João do Rio

João do Rio (Paulo Barreto) foi antes de mais nada um inovador da imprensa brasileira, utilizando antes de seus companheiros, e melhor que eles, as então novidades da reportagem in loco e da entrevista, tirando o jornalismo do início do século 20 das mofadas redações e jogando-o nas ruas. Seu talento literário, entretanto, fez que grande parte de seus textos tenha o formato de crônica, gênero narrado na primeira pessoa e com recursos estilísticos que o colocam entre a reportagem e o conto. Os estudiosos oscilam em considerá-lo o precursor, o pioneiro ou o criador da chamada “crônica carioca”. Seja como for, é um de seus principais expoentes e certamente o melhor.

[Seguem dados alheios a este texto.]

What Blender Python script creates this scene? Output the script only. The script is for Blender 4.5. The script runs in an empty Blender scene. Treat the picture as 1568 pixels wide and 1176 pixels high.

Sua importância na história da crônica brasileira, mais particularmente do Rio de Janeiro, é imensa. Famosíssimo enquanto vivo (seu funeral reuniu mais de 100 mil pessoas, em 1921, um quarto da população da cidade), foi rapidamente esquecido nas décadas seguintes, mas desde 1970 vem sendo cada vez mais revisitado. Muitos de seus livros foram reeditados, assim como coletâneas de contos ou crônicas, privilégio compartilhado apenas por dois autores seus contemporâneos, Machado de Assis e Lima Barreto. 

João do Rio abordou, entre 1900 e 1921, praticamente todos os aspectos da vida na Capital Federal. Subiu numa favela, frequentou terreiros de candomblé e macumba, rodas de samba, casas de ópio, cabarés e coxias de teatro. Assistiu às reformas urbanas do prefeito Pereira Passos, que modernizaram o centro da capital. Denunciou as condições desumanas do trabalho operário. Mas também retratou as classes dominantes: presidentes da República, políticos e socialites, a Academia Brasileira de Letras, literatos do Brasil e Portugal. E desde cedo mostrou posições libertárias, apoiando o voto feminino e o divórcio décadas antes de sua adoção pelo Brasil. Foi também um dos poucos intelectuais de sua época a não ocupar emprego público, evoluindo da quase pobreza para a quase riqueza apenas com seu trabalho na imprensa e na literatura.

Um mestre na crônica de costumes. Um expoente na crônica mundana. Sem falar nos livros de contos, romances, peças de teatro e conferências – que fogem ao nosso assunto. Nenhum outro cronista da cidade, antes ou depois dele, teve tanta mobilidade social. É uma riquíssima fonte de informação para os historiadores dos costumes, mas igualmente um prazer de leitura para leigos, mesclando o rebuscado estilo art nouveau e a objetividade jornalística com pitadas anarquistas, ironias LGBT, muito humor e crítica social. 

As religiões no Rio, A alma encantadora das ruas, Os dias passam e outros livros de sua autoria estão entre os clássicos obrigatórios para conhecer a história da cidade. Um século depois de seu desaparecimento, João do Rio continua atual e interessante. Alguns de seus textos podiam ter sido escritos hoje. Precisa ser lido e relido.